Total time: 45 minutes

Serves 4

YOU NEED

For the risotto

  • 1 1/2 cups arborio rice

  • 2 tbsp. unsalted butter

  • 1 small shallot, diced

  • 1 garlic clove, minced

  • 1 cup dry white wine (or sub broth)

  • 3 cups chicken broth, I like Better than Bouillon, HOT (can also sub vegetable or mushroom broth)

  • Salt and pepper, to taste

To finish

  • 1 lb. mushrooms, any kind, I used baby belas

  • 1 tbsp. unsalted butter

  • 1 tbsp. truffle butter (or just more regular butter)

  • Chopped parsley

  • 1/2 cup grated parm

  • Truffle shavings, totally ridiculous and entirely optional

MAKE IT

  1. Prepare to make risotto. Preheat the oven to 350°F. Heat your broth: I just microwave hot water for 2 minutes in one of these silicone measuring cups and mix in the Better than Bouillon for easy pour-age.

  2. Create the risotto base. In a 9-10” wide, shallow, oven-safe pan, combine all the ingredients on the “risotto” list. Stir to combine.
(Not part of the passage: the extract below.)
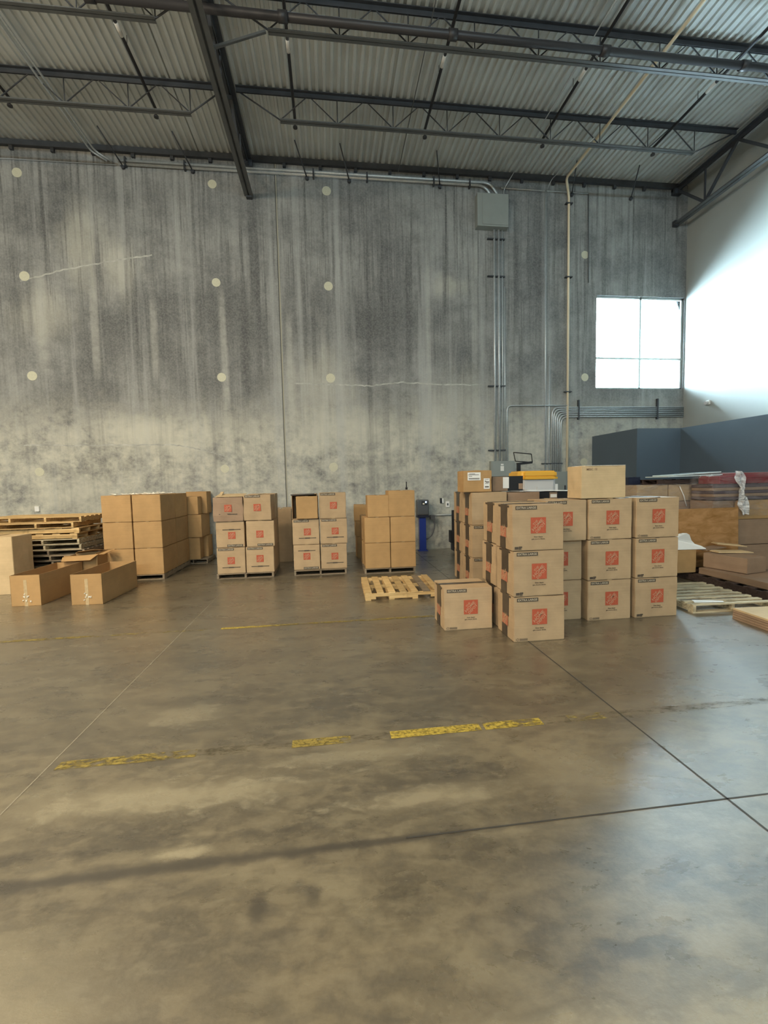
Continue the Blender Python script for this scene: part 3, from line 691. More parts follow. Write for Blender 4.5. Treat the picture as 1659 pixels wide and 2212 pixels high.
# row to the right
for k in range(3):
    carton(2.765, [5.46, 5.46, 5.36][k], k*.545, .575, .52, .54, KR, '%s moving box partly hidden behind the nearest column, logo half visible' % rows3[k], 'printed moving boxes in the right row', low=None, logo=(-.0, .02), rz=[0, -.01, .01][k])
    carton(3.37, 5.36, k*.545, .62, .52, .54, KR, '%s moving box in the middle column of the right row, below the plain box' % rows3[k], 'printed moving boxes in the right row', low=['recycle', 'stamp', 'recycle'][k], logo=(.03, .02), rz=[.004, -.004, .01][k])
    carton(4.055, 5.36, k*.545, .625, .52, .54, KR, '%s moving box in the rightmost column of the right row' % rows3[k], 'printed moving boxes in the right row', low=['stamp', 'stamp', 'recycle'][k], logo=(.01, .02), rz=[0, .004, 0][k], side='tape', tape='dark')
pb = carton(3.27, 5.37, 1.637, .63, .34, .43, M['kraft4'], 'plain brown box with handwriting lying on top of the right row', None, pr=None, tape='clear')
q = MB(); add_bm(q, text_bm('MISC 12', .15, .03), Matrix.Translation((-.17, 0, .385)), 0); q.build('handwriting', M['orangef'] if False else M['kraft3'], pb, (0, -.1745-.003, 0))
MB().box(-.25, .31, -.172, .17, .428, .434).build('lid_tape', M['clear'], pb)

# --- group 3 behind
for k in range(3):
    carton(2.40, 7.2, .02+k*.563, .62, .55, .56, KR, '%s moving box with dark tape in the stack behind the single floor box' % rows3[k], 'taped moving boxes in the far right stack', side='tape', tape='dark', seam='x', pr='hdside' if k < 2 else 'none', band=1, logo=(.4, 0) if False else (.05, 0))
    carton(2.43, 7.85, .02+k*.563, .60, .55, .56, KR, '%s moving box at the back of the far right stack, side tape visible' % rows3[k], 'taped moving boxes in the far right stack', side='tape', tape='dark', seam='x', pr='none')
put_b = carton(3.06, 7.3, .02, .60, .6, 1.12, KR, 'moving box hidden low between the far right stack and the front row', None, pr='none')
carton(3.06, 7.25, 1.145, .58, .55, .545, M['kraft3'], 'box with wide black tape at the top right of the far stack', None, pr='none', side=None, tape='dark')
bt = carton(3.67, 7.35, .02, .60, .55, 1.66, M['kraft3'], 'tall box with black taped edges under the white sheet behind the front row', None, pr='none', tape=None)
MB().box(-.31, -.10, -.283, -.279, 1.45, 1.662).build('black_tape', M['black'], bt); MB().box(.05, .29, -.283, -.279, 1.52, 1.66).build('black_tape', M['black'], bt)
MB().box(-.08, .04, -.284, -.279, 1.56, 1.62).build('paper_label', M['paper'], bt)
tag(MB().box(-.42, .40, -.30, .28, 0, .012, Matrix.Rotation(.03, 4, 'Y')).build('foam_sheet', M['foam'], None, (3.86, 7.6, 1.70)), 'thin white foam sheet lying on the taped boxes beside the bin', 'foam sheet')
lb = carton(2.27, 7.25, 1.712, .50, .36, .37, M['kraft2'], 'brown box with two white labels on top of the far right stack', None, pr='none', tape='clear')
q = MB().box(-.18, .05, -.19, -.186, .20, .335).build('paper_label', M['paper'], lb); q2 = MB()
for z, a, b_ in [(.31, -.15, -.05), (.295, -.17, .02), (.27, -.16, -.10), (.235, -.16, .03), (.222, -.16, .03)]: q2.box(a, b_, -.1915, -.190, z-.004, z+.004)
q2.build('label_lines', M['ink'], q)
q = MB().box(.105, .21, -.19, -.186, .05, .23).build('paper_label', M['paper'], lb); q2 = MB()
for z, a, b_, t in [(.21, .12, .19, .003), (.18, .125, .145, .008), (.168, .14, .20, .008), (.145, .13, .19, .004), (.085, .125, .195, .010)]: q2.box(a, b_, -.1915, -.190, z-t, z+t)
q2.build('label_lines', M['ink'], q)
pt = carton(2.84, 7.4, 1.712, .56, .4, .26, M['kraft3'], 'low box with black tape and a pale label beside the labelled box', None, pr='none', tape=None)
MB().box(-.0, .28, -.206, -.202, .0, .262).build('black_tape', M['black'], pt); MB().box(-.26, .28, -.2, .2, .258, .262).build('black_tape', M['black'], pt)
MB().box(-.09, .02, -.208, -.206, .05, .245).build('paper_label', M['paper'], pt); MB().box(.20, .275, -.2075, -.2062, .03, .13).build('torn_patch', M['kraft3'], pt)

# white bin with yellow lid
bn = tag(empty('lidded_bin', (4.45, 9.2, 0)), 'white plastic bin with a thick yellow lid behind the boxes', 'bin')
def frus(mb, w0, d0, w1, d1, z0, z1, bev=.03):
    r = bmesh.ops.create_cube(mb.bm, size=1)
    for v in r['verts']:
        t = v.co.z+.5; v.co = Vector((v.co.x*2*(w0+(w1-w0)*t)/2, v.co.y*2*(d0+(d1-d0)*t)/2, z0+(z1-z0)*t))
    ve = list({e for v in r['verts'] for e in v.link_edges if abs(e.verts[0].co.z-e.verts[1].co.z) > .01})
    bmesh.ops.bevel(mb.bm, geom=ve, offset=bev, segments=5, affect='EDGES')
    mb.bm.edges.ensure_lookup_table(); zt = max(v.co.z for v in mb.bm.verts)
    te = [e for e in mb.bm.edges if all(abs(v.co.z-zt) < 1e-4 for v in e.verts)]
    bmesh.ops.bevel(mb.bm, geom=te, offset=min(.03, (z1-z0)*.4), segments=3, affect='EDGES')
    return mb
frus(MB(), .66, .55, .82, .62, .12, 1.93, .08).build('bin_body', M['bin'], bn)
lid = frus(MB(), .92, .72, .93, .73, 1.91, 1.985, .12); lid.build('yellow_lid', M['yellow'], bn); frus(MB(), .90, .70, .88, .68, 1.985, 2.09, .12).build('lid_top', M['yellow'], bn)
for sx in (-.25, .25):
    for sy_ in (-.2, .2):
        MB().tube([(sx-.02, sy_, .06), (sx+.02, sy_, .06)], .06, 12).build('wheel', M['black'], bn)
MB().box(-.05, .05, -.33, -.29, .3, 1.75).build('front_rib', M['bin'], bn)
MB().box(.40, .46, -.25, -.20, 1.55, 1.80).build('hang_tag', M['paper'], bn)
# black open frame stand
st = tag(empty('frame_stand', (4.58, 10.2, 0), 0), 'black post stand with an empty tilted rectangular frame on top', 'stand')
MB().box(-.04, .04, -.03, .03, 0.05, 2.29).build('post', M['black'], st); MB().box(-.25, .25, -.25, .25, 0, .05).build('base', M['black'], st)
MB().bar((-.04, 0, 2.29), (.34, 0, 2.325), .065, .055).build('arm', M['black'], st)
q = MB(); c4 = [(-.08, 0, 2.36), (.355, 0, 2.325), (.34, .03, 2.53), (-.115, .03, 2.575)]
for i in range(4): q.tube([c4[i], c4[(i+1) % 4]], .012, 6)
q.build('open_frame', M['black'], st)
# black pallet lifter behind group
pj = tag(empty('pallet_lifter', (3.37, 11.2, 0)), 'black pallet lifter standing against the wall left of the taped stack', 'pallet lifter')
MB().box(-.20, -.10, -.1, .0, .12, 1.15, bev=.01).build('mast', M['black'], pj); MB().box(-.27, -.02, -.12, .05, .3, .62, bev=.01).build('motor_housing', M['black'], pj)
MB().box(-.15, .3, -.25, .3, .05, .25, bev=.02).build('chassis', M['bluedark'], pj)
for x in (-.12, .22): MB().tube([(x-.03, -.2, .05), (x+.03, -.2, .05)], .05, 12).build('wheel', M['black'], pj)
# blue post charger
bp = tag(empty('charging_kiosk', (2.53, 11.85, 0)), 'dark grey charger box with blue light on a blue steel post', 'charger')
MB().box(-.10, .08, -.07, .07, .0, .97, bev=.004).build('post', M['blue'], bp)
MB().box(-.14, .12, -.11, .11, 0, .02).build('base_plate', M['blue'], bp)
MB().box(-.17, .16, -.11, .1, .93, .99, bev=.004).build('bracket', M['bluedark'], bp)
hd = MB().box(-.17, .16, -.13, .1, .99, 1.42, bev=.03).build('charger_box', M['dgrey'], bp)
MB().box(-.05, .11, -.137, -.13, 1.27, 1.38).build('display', M['black'], hd); MB().box(.05, .09, -.141, -.137, 1.335, 1.375).build('status_light', M['led'], hd); MB().box(-.02, .03, -.141, -.137, 1.29, 1.33).build('status_light', M['clear'], hd)
MB().tube([(.16, 0, .95), (.30, -.02, .93), (.34, -.04, .7), (.25, -.05, .42), (.09, -.03, .32)], .018, 8, .1).build('cable', M['dgrey'], bp)
MB().box(.22, .34, -.05, .1, .86, .98).build('cable_holder', M['dgrey'], bp)
tag(MB().tube([(0, 0, 0), (0, 0, .17)], .012, 6).tube([(0, 0, 0), (0, 0, .05)], .025, 8).build('antenna', M['black'], None, (1.80, 10.3, 1.75) if False else (1.66, 9.4, 1.748)), 'small black antenna standing on the tallest plain box', 'antenna')

# ------------------------------------------------------------------ pallets
def pallet_parts(root, w, d, mats, nb=7, ns=3, hb=.018, hs=.10, nbb=4, notch=False, slat='y', dark=(), bwf=.62):
    """deck boards run along Y when slat='y' (stringers along X) else along X"""
    T = 1 if slat == 'y' else 0; A, Bd = (w, d) if T else (d, w)
    Rm = None if T else Matrix.Rotation(PI/2, 4, 'Z')
    for i in range(ns):
        yy = -Bd/2+.02 + i*(Bd-.04)/(ns-1); q = MB()
        if notch:
            n0 = A/2; segs = [(-n0, -n0*.72, 0), (-n0*.72, -n0*.38, .04), (-n0*.38, n0*.38, 0), (n0*.38, n0*.72, .04), (n0*.72, n0, 0)]
            for a, b_, lift in segs: q.box(a, b_, yy-.019, yy+.019, hb+lift, hb+hs, Rm)
        else: q.box(-A/2, A/2, yy-.02, yy+.02, hb, hb+hs, Rm)
        q.build('stringer', mats[0], root)
    bw = min(.14, A/nb*bwf)
    for i in range(nb):
        xx = -A/2+bw/2 + i*(A-bw)/(nb-1) + random.uniform(-.006, .006)
        MB().box(xx-bw/2, xx+bw/2, -Bd/2+random.uniform(-.004, .004), Bd/2, hb+hs, hb*2+hs, Rm).build('deck_board', mats[1] if i in dark else mats[0], root)
    for i in range(nbb):
        xx = -A/2+.05 + i*(A-.10)/(nbb-1)
        MB().box(xx-.045, xx+.045, -Bd/2, Bd/2, 0, hb, Rm).build('base_board', mats[0], root)
    return root
def pallet(loc, w, d, mats, lab, group=None, rz=0, name='wooden_pallet', **k):
    e = tag(empty(name, loc, rz), lab, 'pallet', group); return pallet_parts(e, w, d, mats, **k)
P_, PG, PD, PV = M['pallet'], M['palletg'], M['palletd'], M['palletv']
pallet((1.16, 7.56, 0), 1.26, 1.22, [P_, PG], 'empty pine pallet with one dark board on the floor behind the single box', None, dark=(5,), notch=True, rz=-.02, hs=.09)
pallet((5.58, 5.98, 0), 1.18, 1.24, [PV, PG], 'empty pale pallet on the floor right of the printed boxes', None, slat='x', nb=8, ns=3, rz=-.05, hs=.085, bwf=.50)
pallet((7.10, 6.35, 0), 1.25, 2.75, [PD, PD], 'long dark pallet under the flat cartons at right', None, slat='x' , nb=9, rz=.0, notch=False, hs=.11)
pA = pallet((-1.775, 9.75, 0), 1.14, 1.1, [PG, PG], 'pallet under the first printed stack from the left', 'loaded pallets along the wall', hs=.078, hb=.015, slat='x')
for (x, y, wsc, lab) in [(-.24, 9.75, .96, 'pallet under the second printed stack, mid wall'), (1.22, 9.6, .95, 'pallet under the plain boxes left of the blue post'), (-4.04, 10.35, 1.0, 'pallet under the big plain box stack at left'), (-3.85, 11.62, .6, 'pallet under the small stack behind the big plain stack')]:
    c = copy_tree(pA); c.location = (x, y, 0); c['label'] = lab; c.scale = (wsc, 1.55 if x == -4.04 else (.65 if x == -3.85 else 1), 1)
    if x == -3.85: c.location = (-3.42, 11.63, 0)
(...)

  3. Cook the risotto base. Cover and bake for 35 minutes. You don’t need to stir it or disturb it in any way! It’s doing its magical thing all by itself. If you don’t heat your broth, it will take 10-15 minutes more.

  4. Cook the mushrooms. While the risotto bakes, saute the mushrooms in the additional 1 tbsp. of butter until they’ve reduced in size by about half, around 10 minutes.

  5. Finish the risotto.Take out your risotto. It should still look pretty “runny”—this is what you want—but the rice should be tender and fully cooked. If it’s not, recover and bake up to 15 minutes more, checking every five minutes. I’ve made this dish 5 times in the last 2 months, and the only time 35 minutes wasn’t enough is when I didn’t heat the broth in advance. The cheese will finish the thickening process. Stir in the parm, truffle (or final tablespoon of regular) butter, and cooked mushrooms until fully combined, creamy, and “pooling” in the pot.

  6. Plate it up. Top with chopped parsley and/or truffle shavings if you want to be extra like I was.